What he had proposed was the setting up of a cultural village near the Pantai Cahaya Bulan stretch to promote tourism in the state. 

On Saturday, Nik Aziz made sure everyone understood that the conservative party was still running the state. 

There would be no alcohol, no mingling between men and women and no showing of the aurat (body parts that must be covered under Islam). 

The Kelantan Mentri Besar said he did not oppose dancing in discos "but it must be between members of the same sex." 

Recently, the Kota Baru Municipal Council decided to fine women working in retail outlets caught wearing "sexy" clothing, which include tight jeans and body fitting blouses, up to RM500. The council also banned the showing of navels. 

It is unlikely that businessmen would take up Nik Aziz's proposal of dancing clubs exclusively for men or women. 

Not only is his idea bizarre but it does not make practical sense.  

The people of Kelantan are also unlikely to take up his suggestion. 

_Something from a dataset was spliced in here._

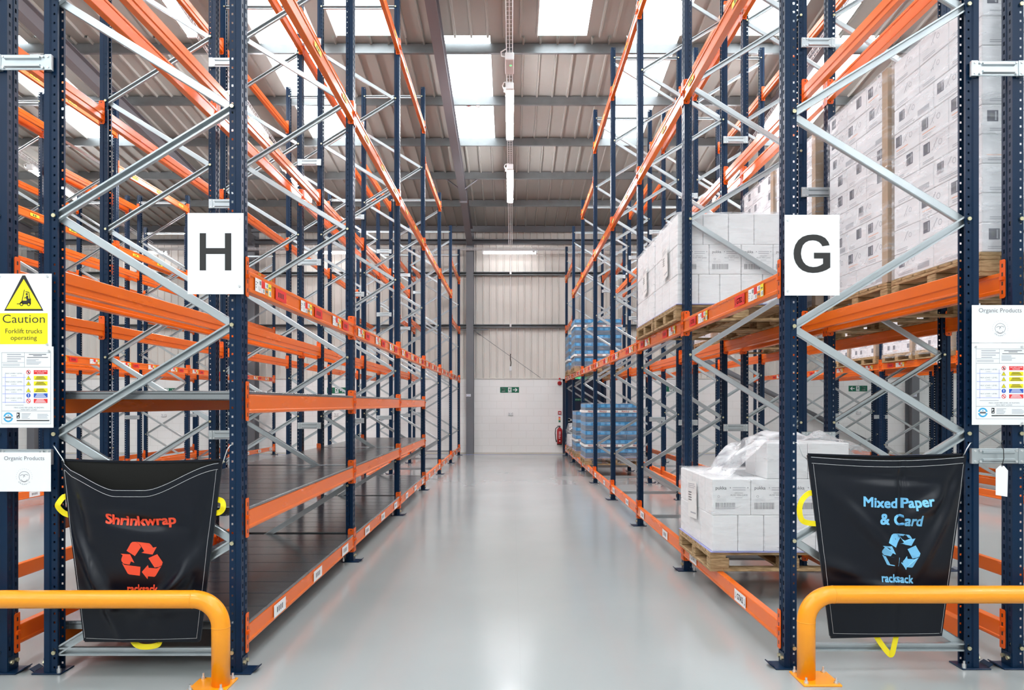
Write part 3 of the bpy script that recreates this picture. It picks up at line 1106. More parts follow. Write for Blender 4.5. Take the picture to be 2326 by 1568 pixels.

After all, Golok, known for its adult entertainment, is just across the river on the Thai side, so why bother with all these restrictions? 

For the young, there is always the Internet. According to statistics, web surfers in the state topped the list for searching the term "Melayu bogel" (naked Malays) on Google's search engine.  

With so many social and economic problems, including drug addiction and unemployment, Nik Aziz should channel his energy to solving these issues instead of worrying about trivial matters. 

While the younger PAS leaders are attempting to project a moderate and gentler image, the older group is still not letting go of their orthodox brand of politics. 

Some of us will just dismiss the statements by Nik Aziz as part of the party's series of eccentricities but for many of us, this is the kind of government that PAS want to impose on the rest of Malaysia. 

Many of us in our 40s still love listening to the 80s hits by Boy George and George Michael, but an all-men club? Thanks, but no thanks.